Sono passati decenni, eppure, l’attuale tecnologia della pasta è ancora legata a processi figli dell’industrializzazione di qualche decennio fa. La pasta si produce come una volta, attraverso l’estrusione di un impasto di semola di grano duro ed acqua, successivamente essiccata in condizioni di temperatura e umidità controllata. È così dalla notte dei tempi. Ma, allora, perché cambiare? Soprattutto per dare maggiore sicurezza, qualità e sostenibilità, perché è solo il crescente controllo tecnologico dei processi che garantirà l’impiego delle migliori materie prime, l’aderenza agli standard produttivi, un minor uso di risorse, l’ottimizzazione delle filiere e soprattutto la possibilità di avere zero scarti, dal momento che non verrà rimosso alcun pezzo dal prodotto stampato. E poi si potranno arricchire gli alimenti con vitamine, adattarli a restrizioni dietetiche, senza comprometterne estetica e sapore.
A Parma si sviluppa pasta, che un tempo si limitavano a produrre, e lo fanno partendo da principi matematici. Era il 2010 quando Barilla iniziò a ricercare. Erano gli anni in cui si stampavano i primi oggetti in 3D. Parliamo di deporre millimetricamente strati di materiale uno sull’altro. Forme per l’appunto, come quelle che l’azienda studia da sempre per i vari formati, per farli legare meglio al sugo. Non esisteva un’attrezzatura capace di stampare un impasto di semola di grano duro e acqua. Ci vollero tre anni per avere l’attrezzatura capace di realizzare il primo formato digitale. Era la dimostrazione concreta della flessibilità della tecnologia, con tutti i suoi limiti. Un pezzo, infatti, veniva prodotto in 15 minuti, contro i 100 milioni di pezzi che ogni giorno Barilla produceva con la produzione abituale nei suoi impianti.

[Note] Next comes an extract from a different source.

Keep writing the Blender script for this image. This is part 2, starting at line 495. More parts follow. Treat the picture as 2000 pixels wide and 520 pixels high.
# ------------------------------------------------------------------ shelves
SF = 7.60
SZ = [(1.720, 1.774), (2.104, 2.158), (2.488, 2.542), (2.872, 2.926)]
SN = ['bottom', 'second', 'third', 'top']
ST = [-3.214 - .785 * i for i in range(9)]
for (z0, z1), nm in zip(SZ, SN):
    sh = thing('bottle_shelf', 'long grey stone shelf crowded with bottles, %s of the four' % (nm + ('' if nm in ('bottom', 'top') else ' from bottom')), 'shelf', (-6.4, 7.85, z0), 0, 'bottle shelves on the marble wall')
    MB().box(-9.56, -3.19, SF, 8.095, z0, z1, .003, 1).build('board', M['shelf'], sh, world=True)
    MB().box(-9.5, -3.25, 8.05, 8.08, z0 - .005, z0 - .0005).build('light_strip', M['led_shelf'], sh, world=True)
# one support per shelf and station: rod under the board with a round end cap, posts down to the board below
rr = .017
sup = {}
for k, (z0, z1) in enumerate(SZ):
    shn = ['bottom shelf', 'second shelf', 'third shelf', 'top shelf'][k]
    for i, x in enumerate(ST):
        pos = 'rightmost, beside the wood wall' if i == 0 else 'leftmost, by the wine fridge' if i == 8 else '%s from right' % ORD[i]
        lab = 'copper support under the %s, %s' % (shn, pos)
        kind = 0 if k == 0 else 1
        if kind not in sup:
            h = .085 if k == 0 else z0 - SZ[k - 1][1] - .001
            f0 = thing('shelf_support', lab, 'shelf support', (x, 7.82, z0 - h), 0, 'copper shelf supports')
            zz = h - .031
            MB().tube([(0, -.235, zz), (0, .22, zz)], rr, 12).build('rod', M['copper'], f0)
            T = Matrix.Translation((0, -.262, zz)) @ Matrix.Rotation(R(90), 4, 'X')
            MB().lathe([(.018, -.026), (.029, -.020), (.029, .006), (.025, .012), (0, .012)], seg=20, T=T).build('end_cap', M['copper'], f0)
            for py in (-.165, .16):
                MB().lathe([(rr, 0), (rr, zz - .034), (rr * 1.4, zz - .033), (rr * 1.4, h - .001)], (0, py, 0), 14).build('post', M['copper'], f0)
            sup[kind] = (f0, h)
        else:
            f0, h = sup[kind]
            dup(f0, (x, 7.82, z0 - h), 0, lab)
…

Non era la velocità di produzione che si cercava ma la flessibilità, la possibilità di personalizzazione e di lavorare con impasti ricchi di ingredienti alternativi. Stava nascendo un nuovo artigianato digitale, legato al mondo della pasta.
BluRhapsody® riesce a “seccare” la pasta stampata in 3D solo dal 2022, prima era surgelata fresca: la catena del freddo però era un problema da risolvere. Ci sono voluti anni, funziona così con la Ricerca, nonostante si parli di un’arte antica come quella di seccare la pasta.

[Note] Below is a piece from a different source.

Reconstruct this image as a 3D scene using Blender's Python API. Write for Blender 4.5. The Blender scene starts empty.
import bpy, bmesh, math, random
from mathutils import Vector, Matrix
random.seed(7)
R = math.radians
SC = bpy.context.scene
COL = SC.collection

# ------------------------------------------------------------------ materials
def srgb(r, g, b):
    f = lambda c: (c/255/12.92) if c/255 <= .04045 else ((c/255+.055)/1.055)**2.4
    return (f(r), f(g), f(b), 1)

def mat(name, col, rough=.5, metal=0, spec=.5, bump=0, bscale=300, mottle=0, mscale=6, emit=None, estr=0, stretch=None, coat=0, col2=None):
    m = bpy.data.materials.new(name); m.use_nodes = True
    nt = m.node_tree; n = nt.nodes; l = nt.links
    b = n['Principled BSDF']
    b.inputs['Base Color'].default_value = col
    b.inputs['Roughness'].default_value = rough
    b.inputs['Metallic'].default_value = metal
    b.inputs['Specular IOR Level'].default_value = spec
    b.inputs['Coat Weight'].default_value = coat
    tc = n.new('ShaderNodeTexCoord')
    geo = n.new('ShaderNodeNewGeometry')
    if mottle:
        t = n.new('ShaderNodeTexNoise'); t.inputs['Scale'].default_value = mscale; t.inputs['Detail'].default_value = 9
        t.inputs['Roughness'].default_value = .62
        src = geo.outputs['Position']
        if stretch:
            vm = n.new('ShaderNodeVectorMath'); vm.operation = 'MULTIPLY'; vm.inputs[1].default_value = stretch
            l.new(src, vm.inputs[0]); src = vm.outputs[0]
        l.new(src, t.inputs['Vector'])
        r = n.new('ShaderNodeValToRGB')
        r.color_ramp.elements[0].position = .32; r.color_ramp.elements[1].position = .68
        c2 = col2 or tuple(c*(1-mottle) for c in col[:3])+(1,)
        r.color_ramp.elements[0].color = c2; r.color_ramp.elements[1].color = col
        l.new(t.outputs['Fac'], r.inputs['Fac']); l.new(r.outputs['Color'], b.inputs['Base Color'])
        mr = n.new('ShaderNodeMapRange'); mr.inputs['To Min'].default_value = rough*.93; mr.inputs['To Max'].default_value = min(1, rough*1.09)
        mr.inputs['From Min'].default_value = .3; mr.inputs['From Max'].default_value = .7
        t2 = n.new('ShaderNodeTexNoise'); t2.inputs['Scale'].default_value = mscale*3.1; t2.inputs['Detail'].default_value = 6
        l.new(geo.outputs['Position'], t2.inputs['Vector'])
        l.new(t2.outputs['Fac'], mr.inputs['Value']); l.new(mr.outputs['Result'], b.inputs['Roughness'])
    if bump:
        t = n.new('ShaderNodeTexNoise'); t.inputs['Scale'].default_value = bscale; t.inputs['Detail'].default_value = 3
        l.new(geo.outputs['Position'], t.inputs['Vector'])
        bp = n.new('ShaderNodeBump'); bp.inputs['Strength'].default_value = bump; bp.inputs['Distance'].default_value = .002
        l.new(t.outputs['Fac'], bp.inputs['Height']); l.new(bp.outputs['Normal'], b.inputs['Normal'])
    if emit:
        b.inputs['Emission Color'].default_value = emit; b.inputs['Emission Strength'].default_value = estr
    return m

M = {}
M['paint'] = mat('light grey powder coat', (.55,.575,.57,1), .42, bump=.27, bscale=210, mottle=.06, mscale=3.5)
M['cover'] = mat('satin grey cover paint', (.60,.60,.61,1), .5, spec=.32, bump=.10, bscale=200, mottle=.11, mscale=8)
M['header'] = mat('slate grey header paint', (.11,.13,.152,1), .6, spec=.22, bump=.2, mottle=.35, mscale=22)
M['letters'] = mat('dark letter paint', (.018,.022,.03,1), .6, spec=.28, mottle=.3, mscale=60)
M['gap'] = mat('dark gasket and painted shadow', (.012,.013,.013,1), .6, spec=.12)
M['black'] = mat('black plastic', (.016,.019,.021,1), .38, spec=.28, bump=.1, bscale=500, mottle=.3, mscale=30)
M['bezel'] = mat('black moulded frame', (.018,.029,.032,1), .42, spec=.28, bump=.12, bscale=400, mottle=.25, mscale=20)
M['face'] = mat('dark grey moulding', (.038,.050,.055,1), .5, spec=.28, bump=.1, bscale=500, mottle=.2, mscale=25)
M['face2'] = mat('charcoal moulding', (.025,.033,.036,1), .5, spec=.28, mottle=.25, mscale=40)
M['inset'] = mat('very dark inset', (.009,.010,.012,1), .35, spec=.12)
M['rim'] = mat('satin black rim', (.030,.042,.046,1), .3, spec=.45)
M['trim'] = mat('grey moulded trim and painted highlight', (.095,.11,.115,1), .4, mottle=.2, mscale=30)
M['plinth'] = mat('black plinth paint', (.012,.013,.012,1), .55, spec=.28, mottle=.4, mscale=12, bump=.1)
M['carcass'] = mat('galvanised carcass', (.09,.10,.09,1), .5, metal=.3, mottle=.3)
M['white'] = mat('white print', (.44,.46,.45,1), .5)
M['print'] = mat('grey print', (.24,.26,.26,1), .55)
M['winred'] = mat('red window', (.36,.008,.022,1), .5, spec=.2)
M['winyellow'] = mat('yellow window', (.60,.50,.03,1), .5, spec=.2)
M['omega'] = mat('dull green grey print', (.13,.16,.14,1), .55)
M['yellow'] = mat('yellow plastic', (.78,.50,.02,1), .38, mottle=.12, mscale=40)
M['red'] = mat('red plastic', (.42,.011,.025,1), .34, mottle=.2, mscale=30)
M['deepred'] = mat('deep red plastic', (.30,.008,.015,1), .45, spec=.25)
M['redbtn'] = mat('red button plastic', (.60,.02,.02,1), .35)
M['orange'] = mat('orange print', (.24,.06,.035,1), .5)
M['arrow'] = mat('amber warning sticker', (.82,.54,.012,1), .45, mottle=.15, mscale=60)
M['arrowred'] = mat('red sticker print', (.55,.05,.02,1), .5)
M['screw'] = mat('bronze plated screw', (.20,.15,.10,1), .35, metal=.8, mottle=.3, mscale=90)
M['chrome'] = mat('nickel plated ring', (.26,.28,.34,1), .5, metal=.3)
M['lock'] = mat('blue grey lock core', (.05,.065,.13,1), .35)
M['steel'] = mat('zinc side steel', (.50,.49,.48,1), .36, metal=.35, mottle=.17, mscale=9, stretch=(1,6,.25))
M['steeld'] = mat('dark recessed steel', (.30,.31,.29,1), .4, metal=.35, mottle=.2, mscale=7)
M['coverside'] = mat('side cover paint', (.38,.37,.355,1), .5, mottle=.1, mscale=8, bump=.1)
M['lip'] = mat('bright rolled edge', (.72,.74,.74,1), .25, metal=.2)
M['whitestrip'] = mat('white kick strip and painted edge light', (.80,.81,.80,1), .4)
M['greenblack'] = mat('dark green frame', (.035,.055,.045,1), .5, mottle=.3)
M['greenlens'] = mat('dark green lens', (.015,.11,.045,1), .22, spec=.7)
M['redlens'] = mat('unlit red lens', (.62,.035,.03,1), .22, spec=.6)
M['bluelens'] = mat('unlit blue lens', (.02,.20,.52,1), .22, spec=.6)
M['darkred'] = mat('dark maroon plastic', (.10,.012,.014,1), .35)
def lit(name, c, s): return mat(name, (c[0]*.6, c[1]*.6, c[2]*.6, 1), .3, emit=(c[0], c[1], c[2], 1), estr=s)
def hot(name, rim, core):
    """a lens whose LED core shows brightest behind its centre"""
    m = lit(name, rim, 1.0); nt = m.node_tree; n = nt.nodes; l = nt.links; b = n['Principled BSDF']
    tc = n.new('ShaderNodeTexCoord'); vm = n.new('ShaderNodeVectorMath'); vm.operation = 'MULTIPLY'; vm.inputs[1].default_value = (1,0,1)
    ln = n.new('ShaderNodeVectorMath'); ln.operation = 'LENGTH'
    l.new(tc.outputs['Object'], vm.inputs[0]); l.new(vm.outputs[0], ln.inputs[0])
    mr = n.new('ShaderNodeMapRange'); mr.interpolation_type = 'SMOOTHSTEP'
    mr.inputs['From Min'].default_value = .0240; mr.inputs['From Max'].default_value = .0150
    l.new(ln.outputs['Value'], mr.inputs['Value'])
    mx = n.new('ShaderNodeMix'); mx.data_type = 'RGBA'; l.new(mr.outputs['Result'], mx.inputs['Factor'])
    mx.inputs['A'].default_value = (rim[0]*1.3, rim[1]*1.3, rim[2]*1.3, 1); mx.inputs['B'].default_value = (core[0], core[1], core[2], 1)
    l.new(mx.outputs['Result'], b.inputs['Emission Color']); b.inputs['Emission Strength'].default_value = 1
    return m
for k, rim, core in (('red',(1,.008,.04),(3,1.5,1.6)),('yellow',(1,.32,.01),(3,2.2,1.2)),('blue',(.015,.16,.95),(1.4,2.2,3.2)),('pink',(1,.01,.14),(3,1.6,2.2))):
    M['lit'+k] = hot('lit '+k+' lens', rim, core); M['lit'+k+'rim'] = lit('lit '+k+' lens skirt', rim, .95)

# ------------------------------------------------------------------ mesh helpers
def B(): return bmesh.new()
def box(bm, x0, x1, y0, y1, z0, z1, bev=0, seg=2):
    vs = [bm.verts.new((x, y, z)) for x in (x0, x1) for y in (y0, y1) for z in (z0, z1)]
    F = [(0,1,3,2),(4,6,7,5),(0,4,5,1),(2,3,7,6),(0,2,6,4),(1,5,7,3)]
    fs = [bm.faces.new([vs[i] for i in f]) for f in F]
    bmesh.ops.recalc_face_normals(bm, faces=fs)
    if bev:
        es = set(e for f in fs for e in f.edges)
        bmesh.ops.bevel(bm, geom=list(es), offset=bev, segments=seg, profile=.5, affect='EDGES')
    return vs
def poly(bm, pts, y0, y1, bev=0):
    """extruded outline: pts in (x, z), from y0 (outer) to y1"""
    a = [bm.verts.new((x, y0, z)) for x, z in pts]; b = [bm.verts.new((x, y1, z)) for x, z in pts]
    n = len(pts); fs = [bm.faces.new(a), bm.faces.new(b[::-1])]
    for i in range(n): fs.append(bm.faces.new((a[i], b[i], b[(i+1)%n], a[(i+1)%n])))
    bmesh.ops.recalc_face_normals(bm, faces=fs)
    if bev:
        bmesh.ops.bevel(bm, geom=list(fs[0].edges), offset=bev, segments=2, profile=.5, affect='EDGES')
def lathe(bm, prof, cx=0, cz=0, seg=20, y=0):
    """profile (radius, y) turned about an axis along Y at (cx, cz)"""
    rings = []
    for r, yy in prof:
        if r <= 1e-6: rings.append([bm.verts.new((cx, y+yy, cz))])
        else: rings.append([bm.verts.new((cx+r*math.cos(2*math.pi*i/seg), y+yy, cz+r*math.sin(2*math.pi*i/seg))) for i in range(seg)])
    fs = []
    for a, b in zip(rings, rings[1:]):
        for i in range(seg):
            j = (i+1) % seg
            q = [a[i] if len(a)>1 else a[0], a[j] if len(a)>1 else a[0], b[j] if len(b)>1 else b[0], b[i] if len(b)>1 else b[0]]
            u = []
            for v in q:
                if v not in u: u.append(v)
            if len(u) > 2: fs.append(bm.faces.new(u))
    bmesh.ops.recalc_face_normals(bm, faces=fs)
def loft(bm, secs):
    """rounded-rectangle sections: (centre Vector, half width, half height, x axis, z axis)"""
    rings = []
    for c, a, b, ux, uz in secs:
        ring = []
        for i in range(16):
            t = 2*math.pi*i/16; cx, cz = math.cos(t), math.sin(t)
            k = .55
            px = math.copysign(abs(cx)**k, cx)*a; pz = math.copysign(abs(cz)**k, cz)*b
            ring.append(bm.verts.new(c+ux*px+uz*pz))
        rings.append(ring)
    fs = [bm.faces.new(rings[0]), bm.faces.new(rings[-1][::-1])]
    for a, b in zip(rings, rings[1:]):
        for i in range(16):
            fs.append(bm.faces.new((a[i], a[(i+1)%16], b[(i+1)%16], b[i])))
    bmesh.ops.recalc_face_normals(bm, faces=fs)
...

Quante barriere un simile prodotto avrà trovato proprio in Italia? Tantissime. Ma è un fatto culturale e di approccio al prodotto. Perché non è della solita pasta che stiamo parlando, ma di un suo uso completamente diverso. Loro in primis, gli esperti di casa BluRhapsody® ne parlano come di un finger food, una pasta contenitore, che si mangia con le mani, in momenti diversi dai soliti concepiti da noi italiani. Una pasta però pregiata ed in quanto tale venduta in cofanetti come fosse un collie di gioielli. Dodici pezzi del modello base costano 15,90 euro. Fate voi il conto di quanto costi, oggi, 1 kg di pasta stampata in 3D. Oggi, che siamo arrivati ad una macchina con nove ugelli capaci di produrre nove pezzi alla volta. È ovvio che siamo nel momento in cui le cose cambiano e solo quando la tecnologia sarà matura, i costi si abbatteranno. Per ora quelli di Barilla stanno portando la pasta in una nuova dimensione gastronomica. Mi sembra un buon inizio.
Roba da food-nerd, come il loro spaghetto stampato in 3D disegnato intorno al numero sette: 7 grammi, 7 minuti per stamparlo, 7 minuti di cottura. Il risultato è il disegno tracciato da una forchetta che ruota per arrotolare gli spaghetti. Il punto di partenza? La convinzione degli italiani che all’estero non si sia in grado di arrotolare gli spaghetti e soprattutto che non siano in grado di non stracuocerla.
I tecnici tutto questo lavoro lo chiamano Food Design, e se da un lato disegnano quello che mettiamo nel piatto, dall’altro si occupano di tutto ciò che lega il piatto al resto del mondo, «formando e distruggendo creativamente, costantemente, quella che noi chiamiamo tradizione» per dirla come il professore Stefano Maffei.